── Exercise materials
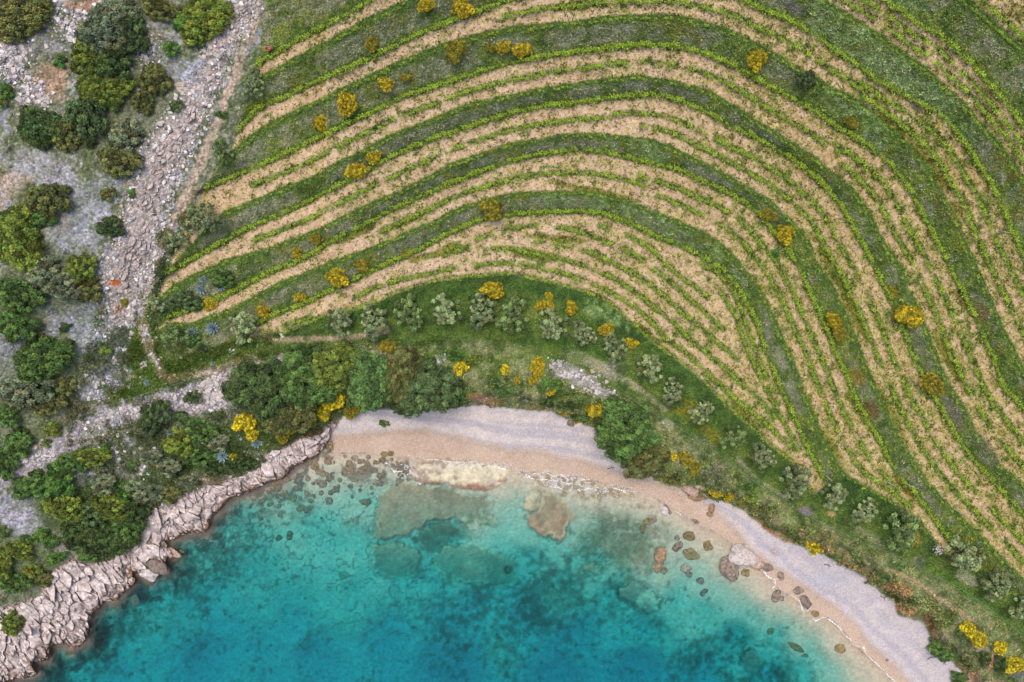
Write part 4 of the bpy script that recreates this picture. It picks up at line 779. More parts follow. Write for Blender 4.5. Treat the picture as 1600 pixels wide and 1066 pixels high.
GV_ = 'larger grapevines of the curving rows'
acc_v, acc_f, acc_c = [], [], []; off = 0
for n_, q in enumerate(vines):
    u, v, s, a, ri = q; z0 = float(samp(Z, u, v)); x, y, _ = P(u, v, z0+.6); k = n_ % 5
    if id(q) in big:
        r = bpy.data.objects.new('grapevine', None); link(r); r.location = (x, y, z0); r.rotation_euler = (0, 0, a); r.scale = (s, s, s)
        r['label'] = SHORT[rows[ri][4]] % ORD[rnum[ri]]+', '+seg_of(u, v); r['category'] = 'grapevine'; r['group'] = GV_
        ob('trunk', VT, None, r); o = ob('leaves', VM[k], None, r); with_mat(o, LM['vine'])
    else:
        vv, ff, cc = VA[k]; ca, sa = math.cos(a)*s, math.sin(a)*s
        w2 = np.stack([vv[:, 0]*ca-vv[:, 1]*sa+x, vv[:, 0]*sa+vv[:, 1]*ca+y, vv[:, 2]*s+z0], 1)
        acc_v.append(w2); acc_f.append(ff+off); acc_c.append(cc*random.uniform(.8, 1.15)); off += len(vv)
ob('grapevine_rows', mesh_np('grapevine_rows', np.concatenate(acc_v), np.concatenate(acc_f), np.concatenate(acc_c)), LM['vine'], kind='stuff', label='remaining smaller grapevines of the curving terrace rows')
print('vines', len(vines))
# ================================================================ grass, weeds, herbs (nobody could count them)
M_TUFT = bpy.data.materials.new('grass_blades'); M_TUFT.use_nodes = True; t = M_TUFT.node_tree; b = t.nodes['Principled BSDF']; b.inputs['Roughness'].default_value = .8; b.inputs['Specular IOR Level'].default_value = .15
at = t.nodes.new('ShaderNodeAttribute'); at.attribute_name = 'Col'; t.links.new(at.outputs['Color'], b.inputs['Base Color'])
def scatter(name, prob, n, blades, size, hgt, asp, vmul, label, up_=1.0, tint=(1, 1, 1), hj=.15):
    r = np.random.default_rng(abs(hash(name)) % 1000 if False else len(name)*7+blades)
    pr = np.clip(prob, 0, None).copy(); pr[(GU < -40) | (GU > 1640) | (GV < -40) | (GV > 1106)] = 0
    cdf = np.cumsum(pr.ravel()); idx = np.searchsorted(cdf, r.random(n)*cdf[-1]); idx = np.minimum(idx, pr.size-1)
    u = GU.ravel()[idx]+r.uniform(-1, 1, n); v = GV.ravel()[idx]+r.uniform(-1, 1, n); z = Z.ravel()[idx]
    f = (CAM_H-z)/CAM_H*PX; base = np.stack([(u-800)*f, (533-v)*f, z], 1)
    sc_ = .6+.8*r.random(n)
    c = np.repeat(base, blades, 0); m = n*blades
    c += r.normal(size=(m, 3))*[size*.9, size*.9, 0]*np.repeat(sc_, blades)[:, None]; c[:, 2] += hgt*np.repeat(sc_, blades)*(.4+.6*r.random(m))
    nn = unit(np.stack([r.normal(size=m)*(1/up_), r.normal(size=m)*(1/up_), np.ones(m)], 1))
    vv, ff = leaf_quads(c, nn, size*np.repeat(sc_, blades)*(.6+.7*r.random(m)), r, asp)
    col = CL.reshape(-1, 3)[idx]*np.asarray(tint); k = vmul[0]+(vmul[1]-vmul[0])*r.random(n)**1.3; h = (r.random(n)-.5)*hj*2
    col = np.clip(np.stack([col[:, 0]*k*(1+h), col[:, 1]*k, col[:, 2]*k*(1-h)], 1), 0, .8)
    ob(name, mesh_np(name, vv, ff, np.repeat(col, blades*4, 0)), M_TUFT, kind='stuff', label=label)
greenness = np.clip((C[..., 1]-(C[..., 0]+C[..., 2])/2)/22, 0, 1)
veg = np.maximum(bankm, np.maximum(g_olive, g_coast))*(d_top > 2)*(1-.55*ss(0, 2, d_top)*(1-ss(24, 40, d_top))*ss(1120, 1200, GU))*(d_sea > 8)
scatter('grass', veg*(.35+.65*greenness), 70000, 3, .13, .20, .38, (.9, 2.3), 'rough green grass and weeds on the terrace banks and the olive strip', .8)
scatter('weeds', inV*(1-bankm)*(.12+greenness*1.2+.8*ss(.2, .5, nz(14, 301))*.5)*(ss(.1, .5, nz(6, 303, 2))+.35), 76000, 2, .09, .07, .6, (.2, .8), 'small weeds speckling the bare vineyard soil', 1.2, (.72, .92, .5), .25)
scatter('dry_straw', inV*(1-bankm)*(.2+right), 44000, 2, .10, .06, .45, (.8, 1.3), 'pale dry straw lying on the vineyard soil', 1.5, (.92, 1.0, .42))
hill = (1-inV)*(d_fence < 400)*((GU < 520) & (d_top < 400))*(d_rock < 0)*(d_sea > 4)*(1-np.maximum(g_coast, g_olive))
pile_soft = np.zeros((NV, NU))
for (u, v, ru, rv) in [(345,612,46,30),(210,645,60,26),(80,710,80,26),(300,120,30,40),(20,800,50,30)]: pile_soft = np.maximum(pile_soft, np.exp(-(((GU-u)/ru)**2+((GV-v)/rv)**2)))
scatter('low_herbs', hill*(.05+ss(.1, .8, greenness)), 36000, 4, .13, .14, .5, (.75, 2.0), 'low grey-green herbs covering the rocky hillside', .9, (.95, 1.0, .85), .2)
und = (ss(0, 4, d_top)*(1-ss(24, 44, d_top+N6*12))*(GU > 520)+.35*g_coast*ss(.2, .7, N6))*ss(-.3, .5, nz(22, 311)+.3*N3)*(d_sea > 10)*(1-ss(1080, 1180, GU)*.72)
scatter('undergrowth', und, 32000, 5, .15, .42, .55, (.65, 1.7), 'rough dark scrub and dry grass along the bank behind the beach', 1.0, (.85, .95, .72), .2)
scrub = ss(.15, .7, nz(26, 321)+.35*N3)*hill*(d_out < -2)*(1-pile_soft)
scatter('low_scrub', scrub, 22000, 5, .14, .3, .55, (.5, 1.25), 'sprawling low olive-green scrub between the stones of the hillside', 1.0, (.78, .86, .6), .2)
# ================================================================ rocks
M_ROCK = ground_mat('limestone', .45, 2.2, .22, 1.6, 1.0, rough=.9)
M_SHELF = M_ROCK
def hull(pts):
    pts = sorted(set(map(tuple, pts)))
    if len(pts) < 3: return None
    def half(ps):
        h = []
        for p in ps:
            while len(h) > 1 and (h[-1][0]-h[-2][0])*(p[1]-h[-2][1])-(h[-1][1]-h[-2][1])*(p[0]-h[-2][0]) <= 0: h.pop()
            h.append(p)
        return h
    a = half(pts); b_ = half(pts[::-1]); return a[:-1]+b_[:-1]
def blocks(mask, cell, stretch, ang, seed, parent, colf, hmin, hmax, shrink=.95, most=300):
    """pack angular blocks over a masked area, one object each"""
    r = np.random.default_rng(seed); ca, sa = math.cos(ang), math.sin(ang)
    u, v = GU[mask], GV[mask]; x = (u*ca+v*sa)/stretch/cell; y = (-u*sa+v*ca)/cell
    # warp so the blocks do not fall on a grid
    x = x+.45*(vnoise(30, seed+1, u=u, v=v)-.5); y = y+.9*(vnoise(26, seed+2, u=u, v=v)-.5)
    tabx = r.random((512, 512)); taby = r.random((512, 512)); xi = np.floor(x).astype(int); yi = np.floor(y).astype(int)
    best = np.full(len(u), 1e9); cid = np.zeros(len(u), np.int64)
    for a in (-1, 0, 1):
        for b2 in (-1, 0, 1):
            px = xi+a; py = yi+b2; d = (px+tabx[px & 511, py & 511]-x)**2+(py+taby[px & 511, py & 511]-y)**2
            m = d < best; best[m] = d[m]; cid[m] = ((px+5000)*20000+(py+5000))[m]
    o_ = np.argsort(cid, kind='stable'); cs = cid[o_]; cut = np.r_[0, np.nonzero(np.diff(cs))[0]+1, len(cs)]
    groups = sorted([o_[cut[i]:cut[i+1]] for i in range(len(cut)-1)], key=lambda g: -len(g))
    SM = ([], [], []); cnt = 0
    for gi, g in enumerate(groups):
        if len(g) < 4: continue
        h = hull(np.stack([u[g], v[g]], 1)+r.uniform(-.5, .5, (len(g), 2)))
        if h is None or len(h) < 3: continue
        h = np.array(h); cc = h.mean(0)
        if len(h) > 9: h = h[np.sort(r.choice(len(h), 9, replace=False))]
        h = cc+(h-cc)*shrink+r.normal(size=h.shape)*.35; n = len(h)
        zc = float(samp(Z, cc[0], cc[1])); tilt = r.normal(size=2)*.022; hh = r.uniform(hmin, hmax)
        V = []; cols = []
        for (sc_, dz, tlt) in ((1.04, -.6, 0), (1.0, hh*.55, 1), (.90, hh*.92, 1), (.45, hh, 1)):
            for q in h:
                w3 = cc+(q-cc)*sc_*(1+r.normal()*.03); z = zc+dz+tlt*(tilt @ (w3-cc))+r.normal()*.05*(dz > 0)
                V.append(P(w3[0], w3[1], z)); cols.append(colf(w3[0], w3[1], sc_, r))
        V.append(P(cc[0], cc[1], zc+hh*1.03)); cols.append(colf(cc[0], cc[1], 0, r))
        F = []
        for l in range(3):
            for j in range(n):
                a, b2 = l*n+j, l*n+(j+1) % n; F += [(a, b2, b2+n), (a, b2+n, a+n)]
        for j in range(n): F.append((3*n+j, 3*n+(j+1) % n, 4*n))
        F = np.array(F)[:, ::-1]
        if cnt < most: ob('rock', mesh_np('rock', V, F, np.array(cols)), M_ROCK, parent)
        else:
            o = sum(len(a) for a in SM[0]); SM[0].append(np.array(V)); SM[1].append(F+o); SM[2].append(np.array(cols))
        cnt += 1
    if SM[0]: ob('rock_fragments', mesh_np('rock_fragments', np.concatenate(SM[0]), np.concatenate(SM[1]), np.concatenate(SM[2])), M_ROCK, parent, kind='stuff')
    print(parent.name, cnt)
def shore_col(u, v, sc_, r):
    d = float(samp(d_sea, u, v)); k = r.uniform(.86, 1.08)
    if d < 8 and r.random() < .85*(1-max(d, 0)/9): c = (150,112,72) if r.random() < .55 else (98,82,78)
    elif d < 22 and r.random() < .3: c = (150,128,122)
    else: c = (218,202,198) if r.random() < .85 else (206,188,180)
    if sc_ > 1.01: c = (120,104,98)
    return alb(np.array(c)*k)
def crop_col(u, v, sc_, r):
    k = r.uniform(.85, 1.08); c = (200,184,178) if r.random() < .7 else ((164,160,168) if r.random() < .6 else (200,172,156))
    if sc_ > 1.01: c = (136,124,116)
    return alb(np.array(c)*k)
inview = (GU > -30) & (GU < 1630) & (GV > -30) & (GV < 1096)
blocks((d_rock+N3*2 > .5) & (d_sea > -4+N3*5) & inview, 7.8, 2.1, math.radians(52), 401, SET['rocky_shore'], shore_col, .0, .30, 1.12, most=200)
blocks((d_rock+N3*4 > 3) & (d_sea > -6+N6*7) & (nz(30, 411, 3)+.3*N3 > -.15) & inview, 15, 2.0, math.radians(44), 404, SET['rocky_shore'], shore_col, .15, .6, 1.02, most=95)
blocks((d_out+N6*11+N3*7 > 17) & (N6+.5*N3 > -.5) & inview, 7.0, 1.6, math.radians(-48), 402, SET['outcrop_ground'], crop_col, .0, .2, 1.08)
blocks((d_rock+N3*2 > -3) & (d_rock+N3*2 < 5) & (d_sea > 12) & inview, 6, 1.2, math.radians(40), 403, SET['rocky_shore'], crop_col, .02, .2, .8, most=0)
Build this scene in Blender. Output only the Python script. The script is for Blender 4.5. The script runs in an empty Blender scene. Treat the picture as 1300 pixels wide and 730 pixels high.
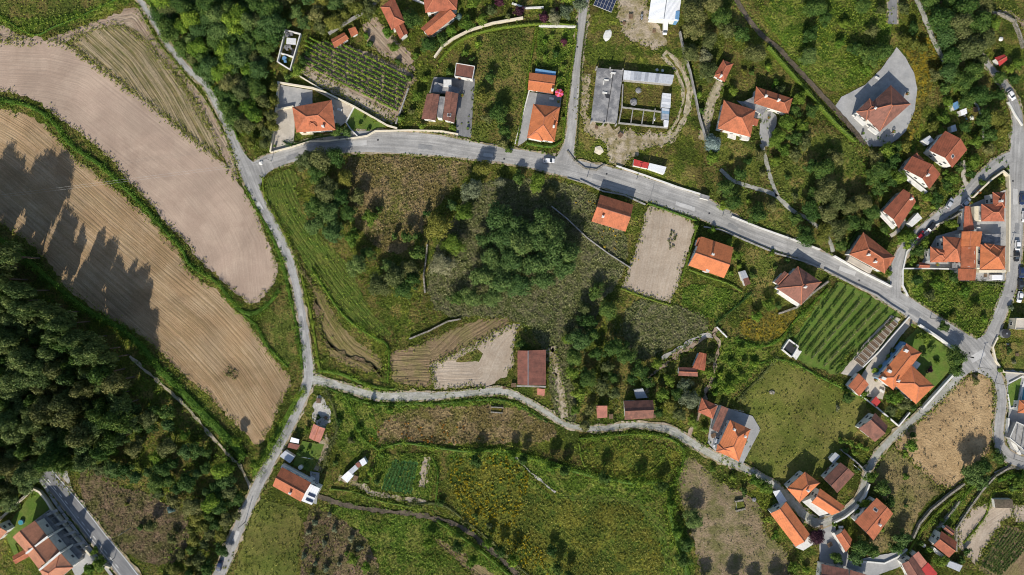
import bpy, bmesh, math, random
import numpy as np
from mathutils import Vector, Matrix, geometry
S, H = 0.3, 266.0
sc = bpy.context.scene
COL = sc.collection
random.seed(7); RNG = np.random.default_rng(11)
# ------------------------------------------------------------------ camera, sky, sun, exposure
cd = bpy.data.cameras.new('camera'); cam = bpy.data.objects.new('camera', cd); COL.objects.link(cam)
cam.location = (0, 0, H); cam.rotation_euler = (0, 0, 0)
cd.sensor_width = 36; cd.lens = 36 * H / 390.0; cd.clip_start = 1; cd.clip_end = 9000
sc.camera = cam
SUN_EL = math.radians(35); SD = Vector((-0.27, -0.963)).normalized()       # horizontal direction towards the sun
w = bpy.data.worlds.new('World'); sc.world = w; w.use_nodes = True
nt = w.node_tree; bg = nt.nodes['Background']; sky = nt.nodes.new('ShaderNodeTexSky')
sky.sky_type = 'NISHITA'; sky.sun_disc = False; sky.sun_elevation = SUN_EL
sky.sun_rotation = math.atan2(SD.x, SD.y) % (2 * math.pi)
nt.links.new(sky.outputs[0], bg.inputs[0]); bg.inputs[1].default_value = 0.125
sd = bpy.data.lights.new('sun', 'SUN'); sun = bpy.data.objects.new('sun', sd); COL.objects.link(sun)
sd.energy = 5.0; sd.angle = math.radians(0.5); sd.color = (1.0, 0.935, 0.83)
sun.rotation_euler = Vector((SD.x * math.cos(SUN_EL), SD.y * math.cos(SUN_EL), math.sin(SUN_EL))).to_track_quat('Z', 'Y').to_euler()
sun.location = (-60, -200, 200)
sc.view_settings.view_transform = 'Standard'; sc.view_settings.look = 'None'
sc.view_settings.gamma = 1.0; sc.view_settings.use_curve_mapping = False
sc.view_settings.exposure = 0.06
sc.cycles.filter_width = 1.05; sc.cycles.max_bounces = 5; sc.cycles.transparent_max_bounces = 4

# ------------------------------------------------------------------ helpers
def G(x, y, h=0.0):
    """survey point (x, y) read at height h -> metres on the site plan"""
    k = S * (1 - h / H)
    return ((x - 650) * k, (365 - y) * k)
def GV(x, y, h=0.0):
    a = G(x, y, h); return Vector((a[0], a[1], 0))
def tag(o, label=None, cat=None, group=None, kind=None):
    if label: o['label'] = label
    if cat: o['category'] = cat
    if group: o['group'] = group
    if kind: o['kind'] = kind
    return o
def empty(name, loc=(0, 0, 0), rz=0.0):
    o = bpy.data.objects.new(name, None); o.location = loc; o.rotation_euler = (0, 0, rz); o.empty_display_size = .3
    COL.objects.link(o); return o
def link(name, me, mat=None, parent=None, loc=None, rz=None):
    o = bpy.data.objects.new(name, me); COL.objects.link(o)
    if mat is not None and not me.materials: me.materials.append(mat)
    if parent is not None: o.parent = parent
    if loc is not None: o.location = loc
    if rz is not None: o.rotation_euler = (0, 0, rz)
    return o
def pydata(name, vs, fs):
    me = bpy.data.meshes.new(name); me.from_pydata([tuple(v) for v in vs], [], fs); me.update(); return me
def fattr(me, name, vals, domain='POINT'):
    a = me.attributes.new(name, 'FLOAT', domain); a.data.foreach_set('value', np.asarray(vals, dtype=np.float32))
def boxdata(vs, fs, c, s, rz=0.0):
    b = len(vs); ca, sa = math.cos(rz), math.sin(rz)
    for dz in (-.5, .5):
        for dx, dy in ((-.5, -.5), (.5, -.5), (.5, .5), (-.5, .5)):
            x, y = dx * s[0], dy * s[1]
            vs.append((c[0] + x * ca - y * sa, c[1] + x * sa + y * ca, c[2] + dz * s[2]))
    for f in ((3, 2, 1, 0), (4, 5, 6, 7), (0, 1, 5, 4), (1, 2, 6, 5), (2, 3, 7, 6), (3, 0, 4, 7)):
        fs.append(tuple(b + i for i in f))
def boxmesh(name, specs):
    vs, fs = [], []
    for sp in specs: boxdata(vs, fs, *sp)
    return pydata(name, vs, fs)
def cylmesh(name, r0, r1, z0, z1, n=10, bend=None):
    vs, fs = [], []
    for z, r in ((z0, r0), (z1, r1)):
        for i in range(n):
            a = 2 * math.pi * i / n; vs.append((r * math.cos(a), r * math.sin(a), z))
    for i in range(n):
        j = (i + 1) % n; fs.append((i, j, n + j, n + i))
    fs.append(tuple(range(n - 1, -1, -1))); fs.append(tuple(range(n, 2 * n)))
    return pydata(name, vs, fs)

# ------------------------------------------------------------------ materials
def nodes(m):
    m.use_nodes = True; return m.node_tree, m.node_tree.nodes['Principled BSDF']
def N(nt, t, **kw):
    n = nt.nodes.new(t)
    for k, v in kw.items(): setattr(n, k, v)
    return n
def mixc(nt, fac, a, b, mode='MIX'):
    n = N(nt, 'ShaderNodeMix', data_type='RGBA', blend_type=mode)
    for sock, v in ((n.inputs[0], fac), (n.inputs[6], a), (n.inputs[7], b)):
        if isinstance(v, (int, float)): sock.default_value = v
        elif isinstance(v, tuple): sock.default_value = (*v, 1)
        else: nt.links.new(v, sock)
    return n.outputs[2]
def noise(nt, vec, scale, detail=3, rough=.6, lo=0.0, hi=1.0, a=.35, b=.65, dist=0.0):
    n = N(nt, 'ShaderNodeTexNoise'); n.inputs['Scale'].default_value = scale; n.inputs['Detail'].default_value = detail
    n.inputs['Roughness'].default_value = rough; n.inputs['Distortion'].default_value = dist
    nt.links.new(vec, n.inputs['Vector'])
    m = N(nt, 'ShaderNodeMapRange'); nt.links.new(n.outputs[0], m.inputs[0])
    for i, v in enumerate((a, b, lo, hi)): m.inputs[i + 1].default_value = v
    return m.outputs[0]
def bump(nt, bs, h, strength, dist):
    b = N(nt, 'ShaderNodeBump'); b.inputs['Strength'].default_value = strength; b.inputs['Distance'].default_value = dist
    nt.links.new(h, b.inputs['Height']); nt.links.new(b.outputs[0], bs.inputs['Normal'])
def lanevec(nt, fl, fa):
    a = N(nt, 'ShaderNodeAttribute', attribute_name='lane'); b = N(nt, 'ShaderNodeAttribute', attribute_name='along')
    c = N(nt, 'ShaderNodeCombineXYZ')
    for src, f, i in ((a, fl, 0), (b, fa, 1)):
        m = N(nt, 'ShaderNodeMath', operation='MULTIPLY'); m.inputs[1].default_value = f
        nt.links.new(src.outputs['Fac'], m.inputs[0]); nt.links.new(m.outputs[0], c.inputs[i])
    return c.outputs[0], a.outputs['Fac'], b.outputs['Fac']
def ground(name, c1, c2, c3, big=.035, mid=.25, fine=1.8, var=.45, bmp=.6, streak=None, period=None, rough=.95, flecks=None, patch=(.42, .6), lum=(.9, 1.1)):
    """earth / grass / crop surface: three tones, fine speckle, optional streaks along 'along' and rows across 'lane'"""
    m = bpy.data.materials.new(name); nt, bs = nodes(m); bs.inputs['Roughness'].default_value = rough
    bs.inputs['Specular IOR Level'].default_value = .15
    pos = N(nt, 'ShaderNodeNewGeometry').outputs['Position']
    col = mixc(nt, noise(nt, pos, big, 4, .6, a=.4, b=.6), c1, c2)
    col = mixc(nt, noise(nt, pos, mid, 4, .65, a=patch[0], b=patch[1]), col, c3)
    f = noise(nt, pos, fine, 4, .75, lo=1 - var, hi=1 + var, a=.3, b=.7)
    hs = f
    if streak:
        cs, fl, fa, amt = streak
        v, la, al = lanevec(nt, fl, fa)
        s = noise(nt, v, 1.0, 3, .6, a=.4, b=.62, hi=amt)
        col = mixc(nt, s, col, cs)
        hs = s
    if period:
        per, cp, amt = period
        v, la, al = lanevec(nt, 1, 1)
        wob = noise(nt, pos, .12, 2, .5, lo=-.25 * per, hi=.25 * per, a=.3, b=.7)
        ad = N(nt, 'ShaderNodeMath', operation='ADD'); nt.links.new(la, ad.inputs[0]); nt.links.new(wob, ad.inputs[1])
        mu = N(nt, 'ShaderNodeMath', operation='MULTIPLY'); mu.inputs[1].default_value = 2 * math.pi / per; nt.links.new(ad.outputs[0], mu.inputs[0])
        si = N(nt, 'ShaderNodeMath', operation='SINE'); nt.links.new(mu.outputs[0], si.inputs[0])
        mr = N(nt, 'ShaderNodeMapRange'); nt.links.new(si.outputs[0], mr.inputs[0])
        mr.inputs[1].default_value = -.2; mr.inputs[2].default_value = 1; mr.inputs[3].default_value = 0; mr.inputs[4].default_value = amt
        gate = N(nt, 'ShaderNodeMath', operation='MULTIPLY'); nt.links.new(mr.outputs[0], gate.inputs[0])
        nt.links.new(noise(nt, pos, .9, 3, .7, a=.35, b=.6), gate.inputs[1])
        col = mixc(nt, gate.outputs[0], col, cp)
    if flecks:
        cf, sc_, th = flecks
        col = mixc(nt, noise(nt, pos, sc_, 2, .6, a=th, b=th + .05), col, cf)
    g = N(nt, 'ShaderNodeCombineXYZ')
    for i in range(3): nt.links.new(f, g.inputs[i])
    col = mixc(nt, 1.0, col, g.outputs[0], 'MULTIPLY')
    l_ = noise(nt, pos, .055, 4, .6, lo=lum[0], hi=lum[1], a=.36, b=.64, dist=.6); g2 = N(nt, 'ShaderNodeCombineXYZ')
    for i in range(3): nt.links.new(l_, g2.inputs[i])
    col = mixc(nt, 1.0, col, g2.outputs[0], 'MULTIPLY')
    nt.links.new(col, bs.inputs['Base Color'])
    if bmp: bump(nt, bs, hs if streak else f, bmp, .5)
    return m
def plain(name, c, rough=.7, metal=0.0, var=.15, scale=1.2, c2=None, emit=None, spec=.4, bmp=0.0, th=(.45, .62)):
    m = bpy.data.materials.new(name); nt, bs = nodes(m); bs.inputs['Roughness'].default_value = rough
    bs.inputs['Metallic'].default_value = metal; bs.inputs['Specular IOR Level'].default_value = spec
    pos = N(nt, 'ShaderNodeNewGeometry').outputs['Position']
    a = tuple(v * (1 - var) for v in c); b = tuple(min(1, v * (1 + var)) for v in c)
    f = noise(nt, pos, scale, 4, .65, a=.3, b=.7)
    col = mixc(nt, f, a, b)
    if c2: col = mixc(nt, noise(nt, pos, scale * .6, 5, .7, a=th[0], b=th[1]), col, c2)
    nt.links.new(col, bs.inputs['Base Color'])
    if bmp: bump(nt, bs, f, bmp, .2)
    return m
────
Print, from the entries above, the line with "blocks((d_rock+N3*2 > .5)", the line with "blocks((d_rock+N3*2 > -3)" and all lines between them, exactly and with nothing else.

Result for this task –
blocks((d_rock+N3*2 > .5) & (d_sea > -4+N3*5) & inview, 7.8, 2.1, math.radians(52), 401, SET['rocky_shore'], shore_col, .0, .30, 1.12, most=200)
blocks((d_rock+N3*4 > 3) & (d_sea > -6+N6*7) & (nz(30, 411, 3)+.3*N3 > -.15) & inview, 15, 2.0, math.radians(44), 404, SET['rocky_shore'], shore_col, .15, .6, 1.02, most=95)
blocks((d_out+N6*11+N3*7 > 17) & (N6+.5*N3 > -.5) & inview, 7.0, 1.6, math.radians(-48), 402, SET['outcrop_ground'], crop_col, .0, .2, 1.08)
blocks((d_rock+N3*2 > -3) & (d_rock+N3*2 < 5) & (d_sea > 12) & inview, 6, 1.2, math.radians(40), 403, SET['rocky_shore'], crop_col, .02, .2, .8, most=0)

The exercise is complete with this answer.